Acquisition Cards - March 2012

Executive summary

Audit Opinion/Overall Conclusion

The Department of Justice has effective practices in place for the use of acquisition cards. Section 34 approval processes are adhered to in accordance with the requirements of the 2009 TBS Directive on Acquisition Cards. Appropriate and timely training activities are conducted for all resources involved in acquisition card transactions, and monitoring activities occur regularly.

Enhancements are required for the use of acquisition cards to be in full compliance with departmental procedures, the Financial Administration Act (FAA) requirements, and the TBS Directive on Acquisition Cards. Required enhancements include: implementing efficiencies for acquisition card payments; complying with the departmental acquisition card transaction limits set out in the Supporting Notes to the Delegation of Financial Signing Authorities, FAA requirements and the TBS Directive; ensuring the security of acquisition cards; and formally communicating roles and responsibilities, including the finalization of a departmental procedural document. These required enhancements have led to the recommendations in this report.

The Department of Justice uses acquisition cards as a convenient method of procuring goods and services while maintaining financial control. The Policies, Systems and Corporate Accounting Division, Chief Financial Officer Branch (CFOB), in conjunction with Contracting and Materiel Management Division (CMMD), has established departmental instructions with respect to the nature and value of transactions that may be charged to an acquisition card.

This audit was identified in the 2011-12 Risk-Based Audit Plan. The overall objective of the audit was to provide assurance that acquisition card usage in the Department of Justice is effective. The scope of the audit included an examination of acquisition card usage at headquarters and in the Ontario, Quebec, and Atlantic regional offices for fiscal years 2009-10 and 2010-11.

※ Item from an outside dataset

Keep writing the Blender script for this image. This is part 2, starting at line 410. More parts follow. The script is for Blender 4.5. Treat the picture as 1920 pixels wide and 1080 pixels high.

The Department could achieve additional savings by taking advantage of the card provider’s early single payment discounts. The Department has not formally analyzed the requirements to implement this payment option in the Integrated Financial and Materiel System (IFMS). As a result, more than $18,000 in savings over the two past fiscal years has not been realized. Senior management advised that there is a planned initiative to implement this ability in IFMS after other departmental priorities have been completed.

At headquarters, the Library made payments on the same day to the same supplier in amounts that, when combined, exceeded the acquisition card transaction limit of $5,000. Procurement processes were respected with regard to these purchases; however, the proper payment process was not followed.

Inconsistent compliance with the performance of Section 32 of the FAA was found at headquarters and in the three regions. Staff view Section 32 performance as an administrative burden. When purchases are made without pre-approval, there is a risk that funds may not be available and payments may be made for purchases that may not have been otherwise approved if the proper Section 32 authorization were in place.

Approximately 40% of cardholders at headquarters and in the three regions do not keep their cards in a secure location when not in use. Some cardholders indicated that it was impractical to keep their cards locked in their offices. The risk of potential loss or theft increases when acquisition cards are not kept in a secure location.

The Department provides adequate mandatory training to acquisition cardholders on their responsibilities. The roles and responsibilities of other resources involved in the acquisition card process have not been formally communicated. The finalization and distribution of a draft procedural document will assist in providing staff with guidance on roles and responsibilities. To mitigate the risk that key tasks may not be performed and completed, staff should be fully aware of the respective roles and responsibilities of those involved in the acquisition card process.

The Department of Justice has worked toward implementing practices to improve the management control framework for the use of acquisition cards. Additional enhancements are required in order to strengthen the effectiveness of the management control framework.